I'm so sorry, but when you said right, what did you really mean?

 

[Mark44]

No, just one point -- (2, 3, 12).

Wait, I'm confused now. So, if the 3 sets of points $(2,3,12), (1.98,3,12.1), (2,3.01,12.2)$ do not all lie on the tangent plane, why did @andrewkirk say that the answer to (a) would have been the same for the other 2 points?

These three points all lie on the tangent plane, but only (2, 3, 12) is a point on the surface z = f(x, y). The other two points, (1.98, 3, 12.1) and (2, 3.01, 12.2) don't lie on this surface. Do you understand the distinction?

Right. Also, earlier in this thread you said this:

I'm so sorry, but when you said right, what did you really mean?

Right, as in "correct."

 

[Mark44]

You're not actually computing those partials -- you are approximating them with $\frac{\Delta f}{\Delta x}$ and $\frac{\Delta f}{\Delta y}$, respectively.

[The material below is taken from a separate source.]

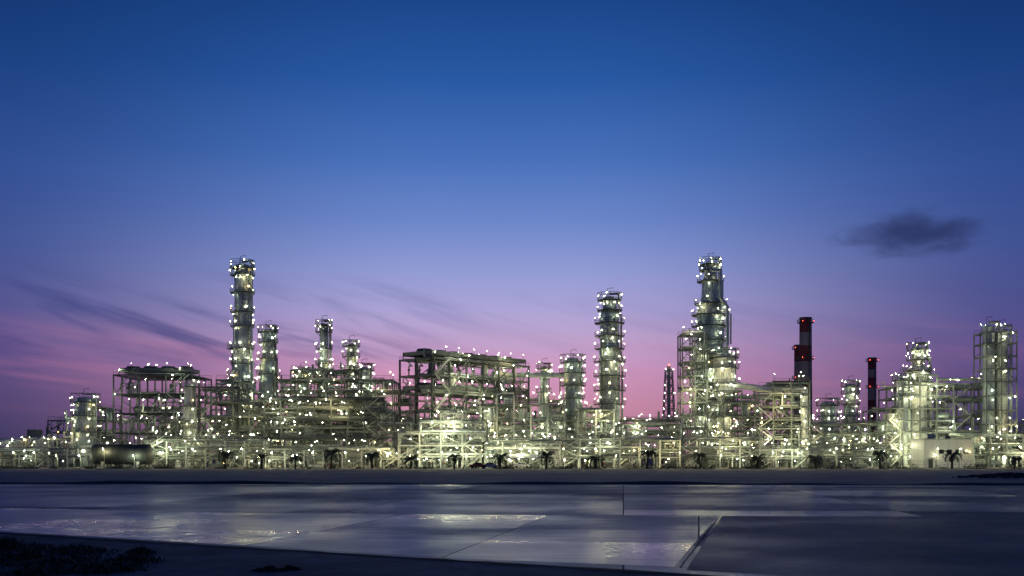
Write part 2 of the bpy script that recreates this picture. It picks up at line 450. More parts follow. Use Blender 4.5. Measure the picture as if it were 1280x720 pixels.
tower('fractionating_column', 762, 312, 372, 3.1, [530, 505, 488, 470, 452, 436, 420, 404, 388, 376], lamps=5,
      segs=[(None,3.1),(440,3.1),(436,2.8),(392,2.8),(388,2.1),(374,2.0)], pipes=4, pw=1.6)
add_unit('process_unit', 700, 790, 300, 18, [570, 556, 541, 525, 512], bx=5, by=5.5, equip=0.85, lampp=0.7, col='light', tops=[525, 512, 512, 541, 541], pipes=6, deckp=0.4)
add_unit('pipe_rack', 784, 856, 318, 12, [565, 551, 540, 531], bx=6, equip=0.4, lampp=0.6, pipes=7, deckp=0.2)

def lattice(b, w, h, nlev, k='steel', taper=1.0, cw=0.25):
    for l in range(nlev):
        z0, z1 = h*l/nlev, h*(l+1)/nlev
        w0, w1 = w*(1-(1-taper)*l/nlev)/2, w*(1-(1-taper)*(l+1)/nlev)/2
        c0 = [(-w0,-w0,z0),(w0,-w0,z0),(w0,w0,z0),(-w0,w0,z0)]; c1 = [(-w1,-w1,z1),(w1,-w1,z1),(w1,w1,z1),(-w1,w1,z1)]
        for i in range(4):
            j = (i+1) % 4
            b.beam(c0[i], c1[i], cw, k); b.beam(c1[i], c1[j], cw*0.8, k)
            b.beam(c0[i], c1[j], cw*0.6, k); b.beam(c0[j], c1[i], cw*0.6, k)
b = B(); h = SZ(462, 430); lattice(b, 6, h, 12, 'steel', 0.45, 0.3)
b.cyl((0,0,0), (0,0,h+1.5), 0.7, 'pipe', 10)
for i in range(4, 12):
    for sx in (-1, 1):
        if R.random() < 0.7: b.bulb((sx*(3-1.6*i/12), -2, h*(i+1)/12), 0.11)
b.bulb((0,-0.8,h+1.8), 0.3, 'lampR')
b.build('flare_derrick', (SX(836, 430), 430, 0))

add_unit('steel_structure', 853, 884, 298, 8, [567, 551, 535, 519, 502, 486, 469, 452, 434, 416], bx=3.5, by=4, col='steel', bm='steel', cw=0.35,
         equip=0.3, lampp=0.6, brace=1.0, deckp=0.6, pipes=2, fl=0.7)
tower('main_fractionator', 888, 312, 322, 4, [520, 500, 480, 462, 444, 426, 408, 394, 380, 352, 338], lamps=5, pw=1.5, pipes=4,
      segs=[(None,4.6),(440,4.6),(432,4.0),(388,4.0),(374,2.7),(350,2.4),(346,1.9),(330,1.8)])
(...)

To elaborate on what I said earlier, here's a correction to what you wrote in post #1:
$\frac{\partial f}{\partial x} \approx \frac{\Delta f}{\Delta x} = \frac{0.1}{-0.02} = .5$
The partial above is really evaluated at (2, 3); i.e., $\left.\frac{\partial f}{\partial x}\right|_{(2, 3)}$
And similar for the other partial.

 

[toforfiltum]

These three points all lie on the tangent plane, but only (2, 3, 12) is a point on the surface z = f(x, y). The other two points, (1.98, 3, 12.1) and (2, 3.01, 12.2) don't lie on this surface. Do you understand the distinction?

How so? The other 2 points also came from the function $f(x,y)$. Shouldn't they lie on the surface as well?

 

[Mark44]

How so? The other 2 points also came from the function $f(x,y)$.

Yes, that's correct. I was mistaken in thinking that these points weren't on the surface. However, the three points aren't on the tangent plane, as andrewkirk seemed to believe. The tangent plane should have a slightly different orientation (and normal) from the plane that the three given points define.

 

[toforfiltum]

Yes, that's correct. I was mistaken in thinking that these points weren't on the surface. However, the three points aren't on the tangent plane, as andrewkirk seemed to believe. The tangent plane should have a slightly different orientation (and normal) from the plane that the three given points define.

Ah, that makes much more sense. Thanks for clearing the confusion!

 

[Mark44]

Another point is that using the three given points, you could use vectors to write the equation of the plane through those points -- no calculus needed. What they're asking though is that you approximate the two partial derivatives so that you can get an estimate of the tangent plane at (2, 3, 12).

 

[andrewkirk]

However, the three points aren't on the tangent plane, as andrewkirk seemed to believe.

That's not what I wrote. What I wrote was

the answer to part (a) would have been the same if they had asked you for the equation to the tangent at (1.98,3,12.1) or (2,3.01,12.2).

The actual tangent planes at the three points are different, but the best estimates that can be made of the parameters of those three tangent planes, given only the info in the OP, are all the same, and they are the parameters of the plane that passes through the three points. So if they had replaced (2,3,12) by (1.98,3,12.1) or (2,3.01,12.2) in the question, the answer (which is about an estimate) would not have changed.